Derby weekend was deemed a huge success by officials at the track and although Jack Hobbs proved to be just way too good, the competitive appearance of the field in the build-up got people talking.
The crowds were up, the sun shined in the most part, the supporting cards were top class and the general feeling was good.
The winner will go on and be a live contender in the Prix de l’Arc de Triomphe, while the placed horses could contest St Legers on either side of the Irish Sea and the filly Qualify will be back at HQ later this month for a tilt at the Irish Oaks.
The big races will rate well above their standard, and, yes, it may have taken a ‘win and you’re in’ incentive to get some of the horses to the Curragh last weekend, but it worked and hopefully that carrot will be left dangling next year.
The Curragh have been criticised for the uncompetitive nature of its flagship race but there is little they can do when Coolmore and Ballydoyle want to back the blue-riband race in their own country and anyone from outside those gates doesn’t fancy taking them on.

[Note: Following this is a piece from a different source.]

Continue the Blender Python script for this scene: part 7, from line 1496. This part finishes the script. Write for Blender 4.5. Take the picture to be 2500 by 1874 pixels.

Just a maximum of five go to post for Saturday’s Coral Eclipse, and that race is open to the ages. All things being equal, it’ll be a fairly straight-forward assignment for Epsom Derby winner Golden Horn but it’s only a fraction of the prize money.
As the old saying goes, ‘you can bring a horse to water but you can’t make him drink it’. The Curragh and Dubai Duty Free supply one of the fairest tracks around and next year €1.5m prize money for the Irish Derby alone. If they can’t attract a good bunch of the Classic generation, it certainly won’t be any fault of host or sponsor.
We are at the halfway point in the season and the stage where races like the Prix de l’Arc de Triomphe, and prior to that, Glorious Goodwood, begin to take shape.
As is so often the case at this time of the year, so shortly after the two Derbies and Royal Ascot, and with the Eclipse on the horizon, the Arc come into the reckoning and it promises to be a cracking race.
Although, we unfortunately won’t now learn much from the Eclipse, it’ll be intriguing to see Golden Horn against the older horses led by The Grey Gatsby.
The remarkable filly Treve will go for an unprecedented three-in-a-row and she was a winner at Saint-Cloud on Sunday.
For a moment or two, it looked as if she might struggle to finish in front but at the death she stamped her authority and it was a workmanlike performance.
She would hardly have had time to have a drink in the parade ring afterwards before Paddy Power sent out a revised price for her for the Arc which really was amazing. If they were shortening her for simply being alive and well, fair enough, but I doubt that was the case and nothing we saw in the race itself deserved her being cut from 11/4 into 5/2. It’s like these decisions are made even before the race pans out.
Poor Kauto Star didn’t get the opportunity to enjoy the long retirement he deserved. It’s never nice for something like this to happen, it’s obviously much harder when he was such an iconic figure. Such a freak accident just shows how fragile these animals are but it also points to how good a job Paul Nicholls did with him when he was pushed to the limits of training and racing and kept producing at the highest of levels. A horse of a lifetime he certainly was, it is just a shame his lifetime was cut so short.